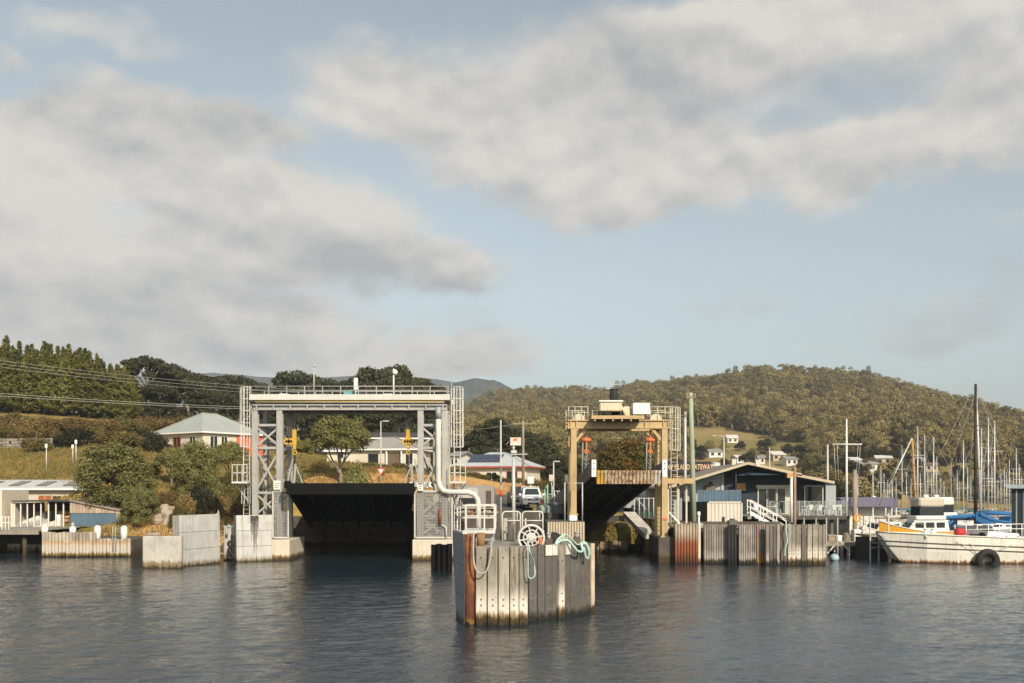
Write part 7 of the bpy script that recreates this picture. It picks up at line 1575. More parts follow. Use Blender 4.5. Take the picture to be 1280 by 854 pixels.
# deck
DK = thing('waterfront_deck', 'raised dark edged deck with glass balustrade in front of the building', 'deck', P(1000, 645, 80)); Yd = 79.6; dx = lambda px: PX(px, Yd)
x = dx(931)
while x < dx(1061): mb = MB(); mb.box(x, x + .24, Yd + .06, YQ - .02, zD - .08, zD - .01); mb.build('deck_board', DECKT, DK); x += .25
mb = MB(); mb.box(dx(930.5), dx(1062), Yd - .06, Yd + .05, zD - .28, zD); mb.build('edge_beam', mat('dark_deck_edge', (.06, .055, .05), .8), DK)
for px in (934, 952, 970, 988, 1006, 1024, 1042, 1059):
    mb = MB(); mb.cyl((dx(px), Yd + .5, -1.5), (dx(px), Yd + .5, zD - .29), .14, None, 9); mb.build('deck_pile', DSP, DK)
for k in range(9):
    px = 962 + k * 12.3; mb = MB(); mb.bar((dx(px), Yd, zD), (dx(px), Yd, zD + 1.15), .06); mb.build('post', STEEL, DK)
    if k < 8: mb = MB(); mb.box(dx(px + .7), dx(px + 11.6), Yd - .008, Yd + .008, zD + .1, zD + 1.12); mb.build('glass_panel', clear_glass(), DK)
mb = MB(); mb.bar((dx(962), Yd, zD + 1.17), (dx(1061), Yd, zD + 1.17), .06, .04); mb.build('rail', STEELD, DK)
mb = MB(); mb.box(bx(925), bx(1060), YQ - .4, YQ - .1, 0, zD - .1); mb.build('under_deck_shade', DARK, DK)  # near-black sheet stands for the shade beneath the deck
# stairs
ST = thing('outdoor_stair', 'white railed stair running down from the deck to the pier', 'stair', P(965, 660, 78.4)); Ys = 78.4
for yy_ in (Ys, Ys + 1.0):
    a, b = P(938, 641, Ys), P(987, 668, Ys); o_ = Vector((0, yy_ - Ys, 0)); mb = MB(); mb.bar(a + o_, b + o_, .06, .26); mb.build('stringer', WHITE, ST)
    for dz_, w_ in ((1.0, .07), (.5, .05)): mb = MB(); mb.bar(a + o_ + Vector((0, 0, dz_)), b + o_ + Vector((0, 0, dz_)), w_); mb.build('handrail', WHITE, ST)
    for k in range(4): q = a.lerp(b, k / 3) + o_; mb = MB(); mb.bar(q, q + Vector((0, 0, 1.02)), .06); mb.build('baluster', WHITE, ST)
for k in range(9): q = P(938, 641, Ys).lerp(P(987, 668, Ys), (k + .5) / 9); mb = MB(); mb.box(q.x - .14, q.x + .14, Ys + .03, Ys + .97, q.z, q.z + .04); mb.build('tread', DECKT, ST)
mb = MB(); mb.box(dx(930), PX(939, Ys), Ys - .05, Yd - .07, zD - .2, zD - .01); mb.build('landing', DECKT, ST)
# tables and chairs on the deck
def chair_proto():
    t_ = thing('deck_chair', 'white deck chair', 'chair', (0, 0, 0), 'white chairs on the deck')
    for x in (-.2, .2):
        for y in (-.2, .2): mb = MB(); mb.bar((x, y, 0), (x * .9, y * .9, .45), .04); mb.build('leg', WHITE, t_)
    mb = MB(); mb.box(-.23, .23, -.23, .23, .44, .48, .01); mb.build('seat', WHITE, t_); mb = MB(); mb.prism([(-.22, .2, .48), (.22, .2, .48), (.2, .29, .88), (-.2, .29, .88)], (0, .03, 0)); mb.build('backrest', WHITE, t_); return t_
def table_proto():
    t_ = thing('deck_table', 'pale round deck table', 'table', (0, 0, 0), 'tables on the deck'); mb = MB(); mb.cyl((0, 0, .70), (0, 0, .74), .45, None, 20); mb.build('table_top', WHITE, t_); mb = MB(); mb.cyl((0, 0, 0), (0, 0, .70), .04, None, 8); mb.cyl((0, 0, 0), (0, 0, .03), .28, .22, 14); mb.build('pedestal', STEEL, t_); return t_
cp, tp = chair_proto(), table_proto()
spots = [(947, 82), (956, 81.4), (972, 81.8), (1004, 81.5), (1012, 82.5), (1022, 81.2), (1032, 82), (1041, 81.3), (1049, 82.4), (1017, 83.3)]
for i, (px, Y) in enumerate(spots):
    lb = 'white chair on the deck, %s from the stair' % ordn[i] if i < 7 else 'white chair at the far right end of the deck, %s from the stair' % ordn[i]
    l = (PX(px, Y), Y, zD - .01)
    if i == 0: cp.location = l; cp.rotation_euler = (0, 0, .4); cp['label'] = lb
    else: copy_tree(cp, None, l, random.uniform(0, 6.28), None, lb)
for i, (px, Y) in enumerate(((964, 81.6), (1008, 81.9), (1027, 81.8), (1045, 81.9))):
    lb = 'round pale table on the deck, %s from the stair' % ordn[i]; l = (PX(px, Y), Y, zD - .01)
    if i == 0: tp.location = l; tp['label'] = lb
    else: copy_tree(tp, None, l, 0, None, lb)
mb = MB(); mb.box(dx(1006), dx(1015), 82.6, 83.4, zD - .01, zD + .75, .06); tag(mb.build('covered_barbecue', mat('black_cover', (.03, .03, .035), .7), loc=(dx(1010), 83, zD)), 'dark covered barbecue on the deck below the window', 'barbecue')
# posts in front of the building
def post(name, label, px, yt, Y, r_, m_, zb=-1.5, cap=None):
    x = PX(px, Y); t_ = thing(name, label, 'post', (x, Y, max(0, zb))); mb = MB(); mb.cyl((x, Y, zb), (x, Y, PZ(yt, Y)), r_, r_ * .92, 10); mb.build('shaft', m_, t_)
    mb = MB(); mb.cyl((x, Y, PZ(yt, Y)), (x, Y, PZ(yt, Y) + .06), r_ * 1.1, r_ * .5, 10); mb.build('cap', cap or m_, t_); return t_
post('mooring_pile', 'tall brown pile rising beside the deck rail above the pier', 993.5, 583, 77.5, .12, mat('brown_pile', (.26, .17, .11), .85, .2, 1.0, streak=(.12, .08, .05), streak_amt=.5))
post('deck_post', 'white post carrying the orange beam end of the building roof', 989.2, 597, 78.2, .11, WHITE, zb=2.5)
mb = MB(); mb.box(PX(983.5, 82.5), PX(993, 82.5), 82.3, 82.9, PZ(597.5, 82.5), PZ(591.5, 82.5)); tag(mb.build('beam_end', mat('orange_timber', (.45, .24, .11), .7), loc=P(988, 597, 82.5)), 'orange timber beam end under the building eave', 'beam')
post('mooring_pile', 'brown pile at the right end of the deck', 1068.5, 588, 79.0, .19, mat('grey_brown_pile', (.27, .22, .17), .85, .2, 1.0, streak=(.14, .1, .07), streak_amt=.5))
for px, lb in ((1005, 'first'), (1020, 'second'), (1033, 'third'), (1047, 'fourth')): post('jetty_stake', '%s thin stake from the left standing behind the pier end' % lb, px, 648, 74, .06, STEELD)
fp = thing('flagpole', 'white flagpole with yardarm beside the deck', 'flagpole', P(1058, 645, 84)); x = PX(1058.2, 84)
mb = MB(); mb.cyl((x, 84, zD - .3), (x, 84, PZ(524, 84)), .12, .06, 10); mb.build('mast', WHITE, fp); mb = MB(); mb.cyl((PX(1040, 84), 83.9, PZ(555.5, 84)), (PX(1077, 84), 83.9, PZ(555.5, 84)), .045, None, 7); mb.build('yardarm', WHITE, fp)
mb = MB()
for a in (1042, 1046, 1072, 1075): mb.cyl((PX(a, 84), 83.9, PZ(555.5, 84)), (PX(a + (1058 - a) * .15, 84), 83.9, PZ(600, 84)), .012, None, 4)
mb.build('halyards', WHITE, fp)

# white service building with the gateway sign behind the yellow gantry
SB = thing('service_building', 'white flat service building behind the yellow gantry right leg', 'building', P(860, 640, 96)); sx_ = lambda px: PX(px, 96)
mb = MB(); mb.box(sx_(806), sx_(908), 96, 104, 1.8, PZ(592.5, 96)); mb.build('wall', mat('off_white_wall', (.52, .51, .48), .7, .06, .6, streak=(.36, .34, .31), streak_amt=.3), SB)
mb = MB(); mb.box(sx_(805), sx_(909), 95.7, 104.2, PZ(592.5, 96), PZ(591, 96)); mb.build('roof', STEELD, SB)
for a, b in ((848, 853), (857, 861), (866, 871)): mb = MB(); mb.box(sx_(a), sx_(b), 95.96, 95.995, PZ(622, 96), PZ(603, 96)); mb.build('window', GLASS, SB)
mb = MB(); mb.box(sx_(840), sx_(868), 95.4, 95.99, PZ(597, 96), PZ(593, 96)); mb.build('awning', mat('wood_awning', (.33, .24, .15), .8), SB)
SGN = thing('gateway_sign', 'long dark sign board with cream capital letters above the white service building', 'sign', P(858, 592, 95)); Yn = 95.0
mb = MB(); mb.box(PX(825.5, Yn), PX(889, Yn), Yn, Yn + .08, PZ(591.5, Yn), PZ(577, Yn)); mb.build('board', mat('sign_black', (.018, .016, .016), .7), SGN)
fc = bpy.data.curves.new('lettering', 'FONT'); fc.body = 'BRUNY ISLAND GATEWAY'; fc.align_x = 'CENTER'; fc.align_y = 'CENTER'; fc.size = .72; fc.extrude = .02; fc.offset = .012
fc.materials.append(mat('cream_letter', (.58, .40, .25), .6)); ft_ = bpy.data.objects.new('lettering_curve', fc); C.objects.link(ft_); bpy.context.view_layer.update()
lm = bpy.data.meshes.new_from_object(ft_.evaluated_get(bpy.context.evaluated_depsgraph_get())); bpy.data.objects.remove(ft_); fo = bpy.data.objects.new('lettering', lm); C.objects.link(fo); fo.parent = SGN; fo.rotation_euler = (R(90), 0, 0); fo.location = Vector((PX(857, Yn), Yn - .03, PZ(584.2, Yn) - .0)) - Vector(SGN.location); fo.scale = (.60, .98, 1)
for px in (832, 860, 886): mb = MB(); mb.bar((PX(px, 95.2), 95.2, PZ(594, 95)), (PX(px, 95.2), 95.2, PZ(578, 95)), .1); mb.build('support', DARK, SGN)
mb = MB(); c = P(895, 584, 97); mb.cyl((c.x, 97, PZ(591, 97)), (c.x, 97, PZ(579, 97)), .42, None, 16); mb.cyl((c.x, 97, PZ(579, 97)), (c.x, 97, PZ(578, 97)), .45, .3, 16); tag(mb.build('roof_tank', mat('pale_tank', (.5, .5, .49), .5), loc=c), 'pale round tank right of the dark sign board', 'tank')
# green mesh fence below the old ramp, right
gf = thing('mesh_fence', 'dark green mesh fence with pale posts right of the old ramp', 'fence', P(806, 650, 84))
for k in range(5): px = 793 + k * 6; mb = MB(); mb.cyl((PX(px, 84.4), 84.4, 2.4), (PX(px, 84.4), 84.4, PZ(622, 84.4)), .045, None, 7); mb.build('post', LAMPM, gf)
mb = MB(); mb.box(PX(792, 84.5), PX(822, 84.5), 84.5, 84.53, 2.5, PZ(640, 84.5)); mb.build('mesh', mat('green_shade_mesh', (.02, .055, .045), .8), gf)
mb = MB(); mb.bar(P(795, 622, 84.4), P(808, 637, 84.4), .05); mb.bar(P(793, 623, 84.4), P(820, 623, 84.4), .05); mb.build('rail', LAMPM, gf)

# ------------------------------------------------------------------ jetty and floating clutter
JT = thing('low_jetty', 'low timber jetty with dark underside right of the pier', 'jetty', P(1070, 690, 77)); Yj = 76.0
x = PX(1031, Yj)
while x < PX(1112, Yj): mb = MB(); mb.box(x, x + .2, Yj, Yj + 4.5, 1.0, 1.07); mb.build('deck_board', DECKT, JT); x += .212
mb = MB(); mb.box(PX(1031, Yj), PX(1112, Yj), Yj - .1, Yj - .004, .78, 1.08); mb.build('edge_beam', mat('jetty_edge', (.24, .2, .155), .9, .2), JT)
for px in (1034, 1050, 1066, 1082, 1096, 1110):
    mb = MB(); mb.cyl((PX(px, Yj), Yj + .3, -1.5), (PX(px, Yj), Yj + .3, 1.0), .12, None, 8); mb.build('pile', DSP, JT)
for a, b in (((1034, 692), (1048, 676)), ((1050, 676), (1062, 690))): mb = MB(); mb.bar(P(*a, Yj - .05), P(*b, Yj - .05), .1); mb.build('brace', TRIMW, JT)
DJ = thing('dark_pontoon', 'landing stage with shade coloured black beneath it, beside the white workboat bow', 'landing stage', P(1098, 690, 72)); Yk = 72.0
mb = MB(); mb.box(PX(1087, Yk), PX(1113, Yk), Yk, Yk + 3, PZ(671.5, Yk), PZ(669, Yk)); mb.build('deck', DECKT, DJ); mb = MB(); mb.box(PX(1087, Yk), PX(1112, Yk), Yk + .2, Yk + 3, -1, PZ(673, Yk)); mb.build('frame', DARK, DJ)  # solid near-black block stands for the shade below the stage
for py in (678, 684): mb = MB(); mb.box(PX(1088, Yk), PX(1111, Yk), Yk - .02, Yk + .16, PZ(py + 1.4, Yk), PZ(py, Yk)); mb.build('rail_board', DECKT, DJ)
for px in (1088, 1098.5, 1111): mb = MB(); mb.bar((PX(px, Yk), Yk + .05, -1), (PX(px, Yk), Yk + .05, PZ(645, Yk) if px != 1098.5 else PZ(669, Yk)), .09); mb.build('post', LAMPM, DJ)
bu = MB(); c = P(1043, 688, 71); bu.sphere((c.x, 71, .22), .33, .33, .30, 16, 12); bu.tube([(c.x, 71, .62), (c.x, 71, .75)], [.06, .05], 8); tag(bu.build('mooring_buoy', mat('pale_blue_buoy', (.30, .42, .48), .45, .05), loc=c), 'pale blue ball buoy floating right of the pier', 'buoy')
db = MB(); c = P(1082, 690, 74); db.cyl((c.x, 74, -.4), (c.x, 74, .95), .26, None, 14); db.torus((c.x, 74, .6), .26, .025, axis='z', n=16, m=5); tag(db.build('green_drum', mat('pale_green_drum', (.22, .34, .29), .6), loc=c), 'pale green drum floating beside the jetty', 'drum')
lr = MB(); c = P(1071.5, 648, 78); lr.torus((c.x, 78, c.z), .24, .08, n=18, m=8); tag(lr.build('life_ring', mat('orange_ring', (.75, .25, .02), .5), loc=c), 'orange life ring hung at the deck end', 'life ring')
r = np.random.default_rng(55)
cl_lab = ['brown fish crate at the left of the jetty', 'white tub behind the brown crate on the jetty', 'grey net heap in the middle of the jetty', 'white crate right of the net heap on the jetty', 'timber box at the right end of the jetty', 'pale bin below the life ring on the jetty']
for i, (px, w_, h_, m_) in enumerate(((1038, 9, .5, TAN), (1047, 7, .45, WHITE), (1057, 12, .7, mat('net_heap', (.16, .14, .10), .95, .4, 5.0)), (1070, 8, .9, WHITE), (1090, 9, .5, TAN), (1079, 6, 1.1, TRIMW))):
    x = PX(px, 78); ww = w_ * 78 / F / 2; t_ = thing('jetty_crate', cl_lab[i], 'crate', (x, 78, 1.07), 'crates on the jetty'); mb = MB()
    if i == 2: mb.sphere((x, 78, 1.05), ww, .6, h_, 12, 8, 0)
    else: mb.box(x - ww, x + ww, 77.6, 78.4, 1.07, 1.07 + h_, .03)
    mb.build('body', m_, t_)
    if i != 2: mb = MB(); mb.box(x - ww - .03, x + ww + .03, 77.56, 78.44, 1.07 + h_ * .8, 1.075 + h_ * .93); mb.build('rim', m_, t_)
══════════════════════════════
## WHAT THE TASK REQUIRES
Print the data above verbatim from the first line through the line holding "mb = MB(); mb.bar((dx(962), Yd, zD", leaving every picture out.

## FINAL RESULT
Write part 7 of the bpy script that recreates this picture. It picks up at line 1575. More parts follow. Use Blender 4.5. Take the picture to be 1280 by 854 pixels.
# deck
DK = thing('waterfront_deck', 'raised dark edged deck with glass balustrade in front of the building', 'deck', P(1000, 645, 80)); Yd = 79.6; dx = lambda px: PX(px, Yd)
x = dx(931)
while x < dx(1061): mb = MB(); mb.box(x, x + .24, Yd + .06, YQ - .02, zD - .08, zD - .01); mb.build('deck_board', DECKT, DK); x += .25
mb = MB(); mb.box(dx(930.5), dx(1062), Yd - .06, Yd + .05, zD - .28, zD); mb.build('edge_beam', mat('dark_deck_edge', (.06, .055, .05), .8), DK)
for px in (934, 952, 970, 988, 1006, 1024, 1042, 1059):
    mb = MB(); mb.cyl((dx(px), Yd + .5, -1.5), (dx(px), Yd + .5, zD - .29), .14, None, 9); mb.build('deck_pile', DSP, DK)
for k in range(9):
    px = 962 + k * 12.3; mb = MB(); mb.bar((dx(px), Yd, zD), (dx(px), Yd, zD + 1.15), .06); mb.build('post', STEEL, DK)
    if k < 8: mb = MB(); mb.box(dx(px + .7), dx(px + 11.6), Yd - .008, Yd + .008, zD + .1, zD + 1.12); mb.build('glass_panel', clear_glass(), DK)
mb = MB(); mb.bar((dx(962), Yd, zD + 1.17), (dx(1061), Yd, zD + 1.17), .06, .04); mb.build('rail', STEELD, DK)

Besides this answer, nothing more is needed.